Determine the number of binary digits required to represent an integer $n$

Question

Let $r+1$ be the number of digits (bits) needed to represent the positive integer $n$ in binary as in:

For all $n \ge 1$ there exists a unique sequence $c_0, c_1, \dotsc , c_r$ such that $r$ is a non-negative integer, $c_k \in \{ 0, 1\}$ for all $k = 0, 1, \dotsc ,r$, $c_r = 1$, and $$n = c_r × 2^r + c_r−1 × 2^{r−1} + \dotsb + c_1 × 2^1 + c_0 × 2^0.$$

Prove that $r = [\log_2(n)]$.

I am trying to prove this without using induction

Answer 1

$n=1.2^r+...$. $\ $ So $n\ge 2^r$ and $log^{n}_{2}\geq log^{2^r}_{2}=r$. So $[log^{n}_{2}]\geq r $.

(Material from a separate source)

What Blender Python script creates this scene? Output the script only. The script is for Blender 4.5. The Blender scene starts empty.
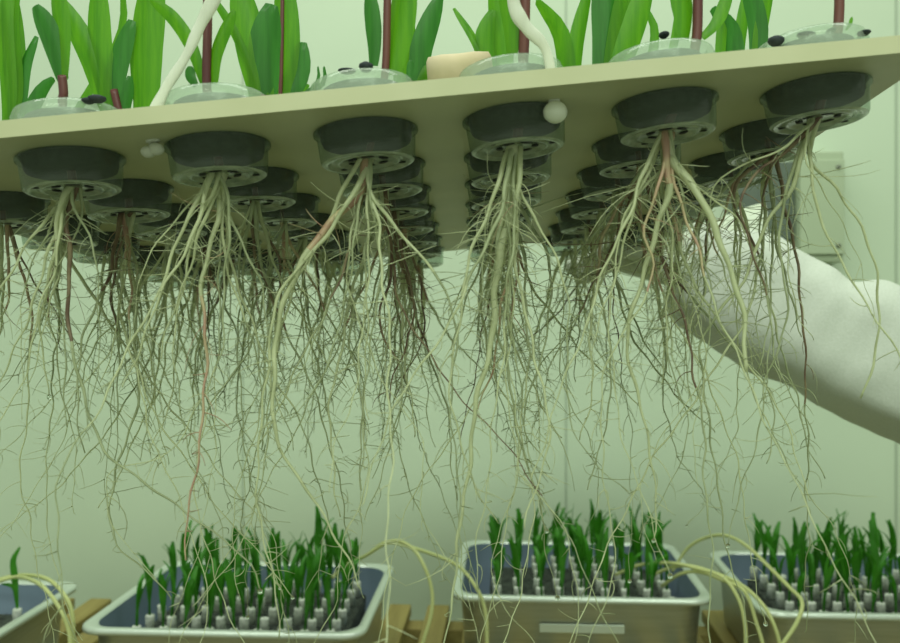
import bpy, math, random
from mathutils import Vector, Matrix
random.seed(11)
PI = math.pi
S = bpy.context.scene
C = S.collection
CZ = 1.25            # camera height
F = 900.0
V = Vector

def at(x, y, d):     # the point seen at (x, y) at distance d
    return V(((x-450)/F*d, d, CZ-(y-321.5)/F*d))

# ------------------------------------------------------------------ materials
def new_mat(name):
    m = bpy.data.materials.new(name); m.use_nodes = True
    nt = m.node_tree
    for n in list(nt.nodes): nt.nodes.remove(n)
    out = nt.nodes.new('ShaderNodeOutputMaterial')
    return m, nt, out

def lin(c):
    return tuple((x/255/12.92 if x/255 <= .04045 else ((x/255+.055)/1.055)**2.4) for x in c)+(1,)

def mat(name, c1, c2=None, rough=.5, metal=0, scale=40, bump=0, spec=.5, translucent=0, clear=0, detail=3, stretch=None, coat=0):
    m, nt, out = new_mat(name)
    p = nt.nodes.new('ShaderNodeBsdfPrincipled')
    p.inputs['Roughness'].default_value = rough
    p.inputs['Metallic'].default_value = metal
    p.inputs['Specular IOR Level'].default_value = spec
    p.inputs['Coat Weight'].default_value = coat
    p.inputs['Base Color'].default_value = lin(c1)
    tc = nt.nodes.new('ShaderNodeTexCoord')
    nz = nt.nodes.new('ShaderNodeTexNoise'); nz.inputs['Scale'].default_value = scale; nz.inputs['Detail'].default_value = detail
    src = tc.outputs['Object']
    if stretch:
        mp = nt.nodes.new('ShaderNodeMapping'); mp.inputs['Scale'].default_value = stretch
        nt.links.new(src, mp.inputs['Vector']); src = mp.outputs['Vector']
    nt.links.new(src, nz.inputs['Vector'])
    col = None
    if c2:
        r = nt.nodes.new('ShaderNodeValToRGB')
        r.color_ramp.elements[0].position = .35; r.color_ramp.elements[1].position = .65
        r.color_ramp.elements[0].color = lin(c1); r.color_ramp.elements[1].color = lin(c2)
        nt.links.new(nz.outputs['Fac'], r.inputs['Fac']); nt.links.new(r.outputs['Color'], p.inputs['Base Color'])
        col = r.outputs['Color']
    if bump:
        b = nt.nodes.new('ShaderNodeBump'); b.inputs['Strength'].default_value = bump; b.inputs['Distance'].default_value = .002
        nt.links.new(nz.outputs['Fac'], b.inputs['Height']); nt.links.new(b.outputs['Normal'], p.inputs['Normal'])
    last = p.outputs['BSDF']
    if translucent:
        t = nt.nodes.new('ShaderNodeBsdfTranslucent'); t.inputs['Color'].default_value = lin(c1)
        if col: nt.links.new(col, t.inputs['Color'])
        mx = nt.nodes.new('ShaderNodeMixShader'); mx.inputs['Fac'].default_value = translucent
        nt.links.new(last, mx.inputs[1]); nt.links.new(t.outputs['BSDF'], mx.inputs[2]); last = mx.outputs['Shader']
    if clear:
        t = nt.nodes.new('ShaderNodeBsdfTransparent'); t.inputs['Color'].default_value = (.86, .93, .86, 1)
        mx = nt.nodes.new('ShaderNodeMixShader'); mx.inputs['Fac'].default_value = clear
        nt.links.new(last, mx.inputs[1]); nt.links.new(t.outputs['BSDF'], mx.inputs[2]); last = mx.outputs['Shader']
    nt.links.new(last, out.inputs['Surface'])
    return m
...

On the other hand $n\leq 2^r+2^{r-1}+...+2^0=\frac{2^0(1-2^{r+1})}{1-2}=2^{r+1}-1<2^{r+1} $. Therefore $\log n< \log^{2^{r+1}}_{2}=r+1$. Therefore $$\log ^{n}_{2}-1<r\le [\log ^{n}_{2}] $$ and $r\in \mathbb{N}$. So r=$[\log ^{n}_{2}]$.

Answer 2

By factoring out $2^r$ you can show that $2^r \le n < 2^{r+1}$. Taking base 2 logarithms you have the desired equality.

Answer 3

For a given $r$, the possible $n$ range from $2^r$ ($1$ followed by all zeroes) to $2^{r+1}-1$ (all ones). We have

$$2^r\le n<2^{r+1}$$ then $$r\le\log_2n<r+1$$ so that $$r=\lfloor\log_2n\rfloor.$$